Оттар «Песни о Хюндле» готовится к тяжбе из-за одаля. В предыдущих разделах этой работы одаль характеризовался преимущественно как специфическая форма земельной собственности. Но если вдуматься в содержание, которое сами средневековые скандинавы вкладывали в это понятие, то мы убедимся, что оно принадлежало к числу центральных мировоззренческих категорий их сознания. Одаль — наследственное владение семьи, рода. Вместе с тем это и вся совокупность прав и понятий, связанных с обладанием землей. Ибо одаль — также и «родина», «отчина»; для каждого одальмана его усадьба была его родиной.

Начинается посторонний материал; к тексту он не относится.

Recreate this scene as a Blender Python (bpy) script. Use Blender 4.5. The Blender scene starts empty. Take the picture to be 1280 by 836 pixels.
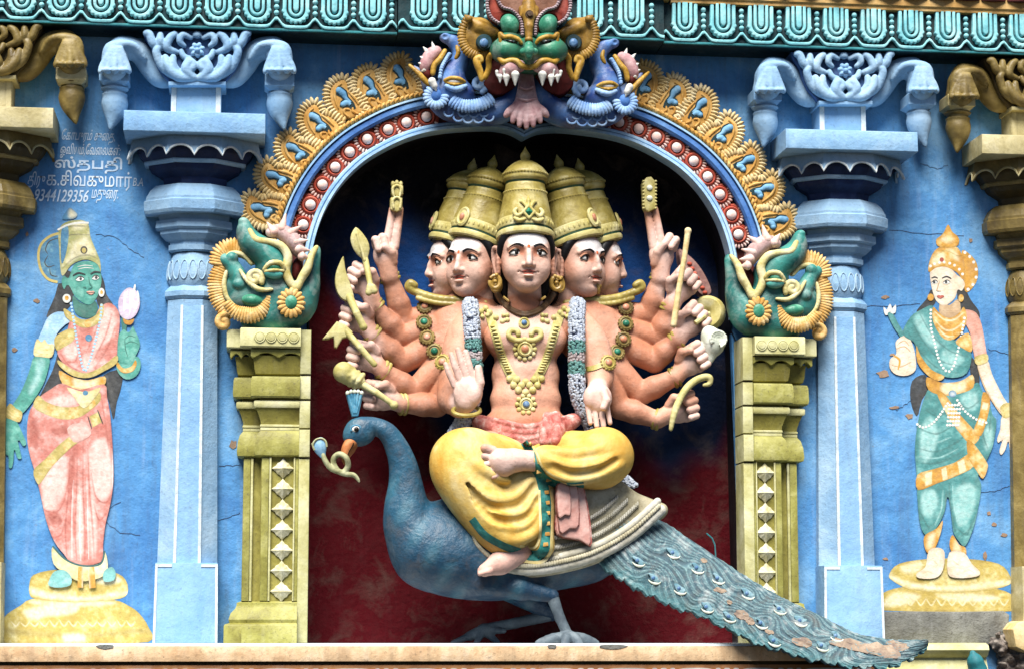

Человек и его семейная группа неотделимы от наследственного земельного владения. Как повествует «Сага о Стурлунгах», когда Снорри Стурлусон вознамерился переселиться из своей усадьбы Борг в Рейкь-ярхольт, одному из домочадцев приснился предок Снорри, великий скальд Эгиль Скаллагримссон, выразивший свое неудовольствие тем, чго представитель его рода бросает старое семейное достояние; из его слов явствует, что своим поступком Снорри проявляет пренебрежение к земле, на которой он и весь его род преуспевали, господствуя над окружающим населением35. Пренебрежение по отношению к владению предков! В высшей степени показательное выражение: отчина, земля рода не мыслится как инертная материя, безразличный объект; люди испокон веков, «со времен языческих курганов», живут на ней, и «сила земли» как бы вливается в них, давая им могущество и преуспеяние. Заслуживает всяческого внимания и термин frændgarôr («усадьба сородичей»), который был применен тем же Эгилем в поэме «Утрата сыновей»: гибель сородичей воспринимается как невосполнимая брешь в ограде, которой уподоблен круг родственников. Garör, «двор», — это и есть родственный коллектив! Подобно тому как бонд или хольд наследовали от предков свой одаль, так и король Норвегии вступал в права отцовского наследия, занимая престол: он рассматривал страну как собственный одаль.